During the Great depression of 1930s, Keynesian economics brought success to many developed countries on social welfare policy. John Maynard Keynes’s book: The General theory of Employment interest and money, published in 1936 guided many social welfare policies during the period. Prior to Keynes, “the prevailing theory was that markets were governed by internal mechanisms with no need for states to be involved” (Mc-Daniel $ Um, 2015, p. 34). Keynes rejected this treatise that “free market competition would automatically facilitate full-employment, making government intervention both unnecessary and undesirable.
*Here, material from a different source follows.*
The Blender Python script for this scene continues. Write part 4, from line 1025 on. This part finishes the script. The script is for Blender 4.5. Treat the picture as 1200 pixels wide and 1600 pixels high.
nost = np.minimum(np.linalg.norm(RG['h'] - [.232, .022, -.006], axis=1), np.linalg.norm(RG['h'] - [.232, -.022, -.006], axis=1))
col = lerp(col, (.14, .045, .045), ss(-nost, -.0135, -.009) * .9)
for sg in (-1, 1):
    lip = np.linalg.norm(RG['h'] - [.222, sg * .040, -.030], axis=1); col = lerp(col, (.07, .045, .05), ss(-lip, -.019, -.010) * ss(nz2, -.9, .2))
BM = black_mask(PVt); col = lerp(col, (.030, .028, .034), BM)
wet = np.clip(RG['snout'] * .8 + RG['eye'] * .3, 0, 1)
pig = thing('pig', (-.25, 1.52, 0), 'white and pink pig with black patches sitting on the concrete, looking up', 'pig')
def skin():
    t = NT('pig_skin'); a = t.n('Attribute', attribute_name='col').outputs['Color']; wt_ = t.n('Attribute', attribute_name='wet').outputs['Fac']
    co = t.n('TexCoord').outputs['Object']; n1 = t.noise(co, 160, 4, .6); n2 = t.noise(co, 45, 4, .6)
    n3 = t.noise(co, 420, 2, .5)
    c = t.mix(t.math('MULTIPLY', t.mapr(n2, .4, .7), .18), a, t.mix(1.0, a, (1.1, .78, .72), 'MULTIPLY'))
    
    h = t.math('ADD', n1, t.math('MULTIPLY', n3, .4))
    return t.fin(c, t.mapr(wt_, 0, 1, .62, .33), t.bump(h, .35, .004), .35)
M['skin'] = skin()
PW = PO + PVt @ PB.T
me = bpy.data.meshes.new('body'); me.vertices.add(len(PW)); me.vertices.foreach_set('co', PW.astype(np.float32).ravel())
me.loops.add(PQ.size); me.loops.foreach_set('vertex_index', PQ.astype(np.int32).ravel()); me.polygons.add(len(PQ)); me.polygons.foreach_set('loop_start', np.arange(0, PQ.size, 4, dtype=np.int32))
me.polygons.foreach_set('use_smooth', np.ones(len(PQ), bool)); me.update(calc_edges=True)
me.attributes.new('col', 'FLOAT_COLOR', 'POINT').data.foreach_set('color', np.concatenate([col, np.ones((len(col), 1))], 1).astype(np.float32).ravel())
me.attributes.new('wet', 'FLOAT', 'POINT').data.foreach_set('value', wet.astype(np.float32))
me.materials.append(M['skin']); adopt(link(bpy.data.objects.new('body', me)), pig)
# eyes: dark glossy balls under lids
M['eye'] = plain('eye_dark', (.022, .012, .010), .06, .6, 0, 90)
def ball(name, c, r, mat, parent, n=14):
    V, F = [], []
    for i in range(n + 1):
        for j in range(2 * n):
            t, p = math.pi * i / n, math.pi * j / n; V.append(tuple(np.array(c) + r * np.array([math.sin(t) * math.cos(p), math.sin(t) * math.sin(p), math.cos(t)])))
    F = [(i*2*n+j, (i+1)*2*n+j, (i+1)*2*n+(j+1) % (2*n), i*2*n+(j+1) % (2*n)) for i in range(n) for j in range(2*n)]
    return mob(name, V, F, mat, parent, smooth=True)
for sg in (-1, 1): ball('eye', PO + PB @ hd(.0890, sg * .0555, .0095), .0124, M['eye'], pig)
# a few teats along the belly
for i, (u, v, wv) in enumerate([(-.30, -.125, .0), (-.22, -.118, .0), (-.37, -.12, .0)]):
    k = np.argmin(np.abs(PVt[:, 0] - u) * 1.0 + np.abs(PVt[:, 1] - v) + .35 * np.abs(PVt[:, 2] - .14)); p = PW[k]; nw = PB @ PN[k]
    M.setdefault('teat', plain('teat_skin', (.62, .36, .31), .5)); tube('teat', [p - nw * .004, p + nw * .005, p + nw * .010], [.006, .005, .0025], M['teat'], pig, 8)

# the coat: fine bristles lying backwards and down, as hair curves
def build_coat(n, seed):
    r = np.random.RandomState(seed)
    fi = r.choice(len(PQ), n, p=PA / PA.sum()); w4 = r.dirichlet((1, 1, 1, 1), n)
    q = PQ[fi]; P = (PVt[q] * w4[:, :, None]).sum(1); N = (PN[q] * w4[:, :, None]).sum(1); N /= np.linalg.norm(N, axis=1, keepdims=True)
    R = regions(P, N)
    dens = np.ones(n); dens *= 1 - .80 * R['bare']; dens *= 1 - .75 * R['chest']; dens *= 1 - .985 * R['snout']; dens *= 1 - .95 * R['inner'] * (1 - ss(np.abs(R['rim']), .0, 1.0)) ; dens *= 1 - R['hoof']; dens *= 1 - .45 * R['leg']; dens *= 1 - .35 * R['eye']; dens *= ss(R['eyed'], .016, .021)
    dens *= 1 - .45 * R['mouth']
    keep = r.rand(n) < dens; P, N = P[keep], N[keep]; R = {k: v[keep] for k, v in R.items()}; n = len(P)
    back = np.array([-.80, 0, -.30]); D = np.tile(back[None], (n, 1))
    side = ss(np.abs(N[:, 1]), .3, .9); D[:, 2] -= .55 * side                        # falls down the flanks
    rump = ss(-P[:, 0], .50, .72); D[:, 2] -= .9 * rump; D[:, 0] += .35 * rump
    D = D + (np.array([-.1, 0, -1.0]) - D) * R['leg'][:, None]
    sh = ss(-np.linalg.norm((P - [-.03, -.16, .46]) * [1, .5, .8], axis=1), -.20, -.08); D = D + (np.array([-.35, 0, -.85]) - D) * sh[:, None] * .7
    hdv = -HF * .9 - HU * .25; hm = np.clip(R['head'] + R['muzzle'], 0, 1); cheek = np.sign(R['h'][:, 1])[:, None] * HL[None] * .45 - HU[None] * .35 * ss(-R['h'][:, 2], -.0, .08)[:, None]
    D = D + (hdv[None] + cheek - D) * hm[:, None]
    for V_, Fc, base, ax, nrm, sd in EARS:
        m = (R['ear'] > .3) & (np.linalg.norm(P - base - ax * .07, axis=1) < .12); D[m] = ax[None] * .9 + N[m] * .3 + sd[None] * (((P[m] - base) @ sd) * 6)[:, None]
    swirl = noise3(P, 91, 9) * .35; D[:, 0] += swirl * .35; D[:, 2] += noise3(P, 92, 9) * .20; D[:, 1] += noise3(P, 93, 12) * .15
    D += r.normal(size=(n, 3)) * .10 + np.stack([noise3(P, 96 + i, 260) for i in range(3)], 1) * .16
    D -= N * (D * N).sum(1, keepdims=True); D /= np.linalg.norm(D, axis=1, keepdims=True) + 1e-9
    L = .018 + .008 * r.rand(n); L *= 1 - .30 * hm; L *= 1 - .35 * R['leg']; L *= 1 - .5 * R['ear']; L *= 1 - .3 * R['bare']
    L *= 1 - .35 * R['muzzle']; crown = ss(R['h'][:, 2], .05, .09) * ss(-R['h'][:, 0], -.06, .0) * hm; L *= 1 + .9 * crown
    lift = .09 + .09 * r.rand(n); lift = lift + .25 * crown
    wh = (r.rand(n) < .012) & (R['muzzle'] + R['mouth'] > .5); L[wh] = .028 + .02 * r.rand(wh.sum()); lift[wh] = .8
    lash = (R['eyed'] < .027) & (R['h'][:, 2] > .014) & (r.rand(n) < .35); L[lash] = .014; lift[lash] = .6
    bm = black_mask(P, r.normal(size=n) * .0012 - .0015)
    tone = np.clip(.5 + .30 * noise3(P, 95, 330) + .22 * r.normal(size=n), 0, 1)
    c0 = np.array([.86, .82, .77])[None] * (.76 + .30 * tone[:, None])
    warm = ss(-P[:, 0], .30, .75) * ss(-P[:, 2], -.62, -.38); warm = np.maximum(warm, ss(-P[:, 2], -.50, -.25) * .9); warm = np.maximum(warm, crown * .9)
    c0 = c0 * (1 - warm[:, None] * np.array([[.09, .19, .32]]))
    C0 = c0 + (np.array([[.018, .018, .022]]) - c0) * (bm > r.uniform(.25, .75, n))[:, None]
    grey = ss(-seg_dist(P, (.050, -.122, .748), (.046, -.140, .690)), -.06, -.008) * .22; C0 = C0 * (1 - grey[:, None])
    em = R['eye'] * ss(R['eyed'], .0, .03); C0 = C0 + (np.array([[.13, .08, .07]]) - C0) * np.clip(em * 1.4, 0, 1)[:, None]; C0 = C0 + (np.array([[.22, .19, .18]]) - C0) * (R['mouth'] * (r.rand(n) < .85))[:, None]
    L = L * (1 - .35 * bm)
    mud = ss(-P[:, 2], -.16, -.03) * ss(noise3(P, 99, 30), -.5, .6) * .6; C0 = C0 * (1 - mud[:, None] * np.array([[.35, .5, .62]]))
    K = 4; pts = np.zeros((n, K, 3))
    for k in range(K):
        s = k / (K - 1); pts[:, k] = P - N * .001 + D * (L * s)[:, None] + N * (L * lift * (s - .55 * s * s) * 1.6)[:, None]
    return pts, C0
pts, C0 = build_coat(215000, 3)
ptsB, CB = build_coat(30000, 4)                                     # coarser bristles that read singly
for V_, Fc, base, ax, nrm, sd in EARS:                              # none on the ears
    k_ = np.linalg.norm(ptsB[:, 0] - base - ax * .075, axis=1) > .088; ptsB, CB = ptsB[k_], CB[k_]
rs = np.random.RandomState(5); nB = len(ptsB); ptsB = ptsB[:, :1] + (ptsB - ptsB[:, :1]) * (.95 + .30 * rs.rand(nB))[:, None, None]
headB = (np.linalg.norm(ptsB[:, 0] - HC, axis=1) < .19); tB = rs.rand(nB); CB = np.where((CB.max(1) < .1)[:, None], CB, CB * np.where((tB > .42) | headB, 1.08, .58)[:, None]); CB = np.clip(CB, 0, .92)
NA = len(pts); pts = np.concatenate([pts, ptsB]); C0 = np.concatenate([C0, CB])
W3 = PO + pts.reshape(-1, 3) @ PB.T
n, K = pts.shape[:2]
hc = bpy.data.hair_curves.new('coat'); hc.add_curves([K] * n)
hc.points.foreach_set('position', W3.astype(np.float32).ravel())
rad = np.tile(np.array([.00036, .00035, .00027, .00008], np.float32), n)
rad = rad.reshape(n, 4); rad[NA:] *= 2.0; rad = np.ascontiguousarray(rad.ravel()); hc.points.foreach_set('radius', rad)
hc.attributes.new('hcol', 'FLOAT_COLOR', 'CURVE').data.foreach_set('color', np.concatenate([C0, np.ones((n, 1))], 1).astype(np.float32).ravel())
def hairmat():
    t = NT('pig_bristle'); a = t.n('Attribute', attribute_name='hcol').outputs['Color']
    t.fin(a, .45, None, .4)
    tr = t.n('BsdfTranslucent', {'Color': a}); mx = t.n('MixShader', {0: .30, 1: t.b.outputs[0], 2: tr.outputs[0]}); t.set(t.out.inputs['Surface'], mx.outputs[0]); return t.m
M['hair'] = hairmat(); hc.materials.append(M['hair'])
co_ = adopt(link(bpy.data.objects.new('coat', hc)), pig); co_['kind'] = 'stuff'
Specifically, Keynes argued that “the government should stabilize the economy through the use of fiscal policy, that is, by increasing or decreasing spending and taxes in response to economic conditions” (Chapin, 2007, p. 95). When the individuals or private businesses do not consume or invest enough, the government must intervene. This is often referred to as demand-side or consumer – side economics (Chapin, 2007). Demand –side economics also emphasizes the importance of public investment in human capital – that is, programs, such as: education, healthcare and job training that make people “more productive – in order to increase national wealth” (Chapin, 2007, p. 95).

For many decades, the prevailing stance on social policy focused on Keynes. For example, the post-war welfare state in Britain, USA and Canada were premised on Keynes’ theory to a very large degree. It also guided social policy depression as his ideas were clearly reflected in various new deal programs of Roosevelt.

Another important issue that gained momentum at this period is “monetarism or monetary policy, often referred to as supply – side economics “developed by Milton Friedman” (Chapin, 2007, p. 95). Friedman argued that Keynesian strategies of using fiscal policy to smooth out business cycles harm the economy and fuel economic instability. According to Friedman, “government policy should be restricted to promoting steady growth in the nation’s money supply, that is, the total amount of money that is circulating in the economy” (Chapin, 2007, p. 95). This supply – side economic theory gained prominence in the 1980s and guided social policies of most developing countries.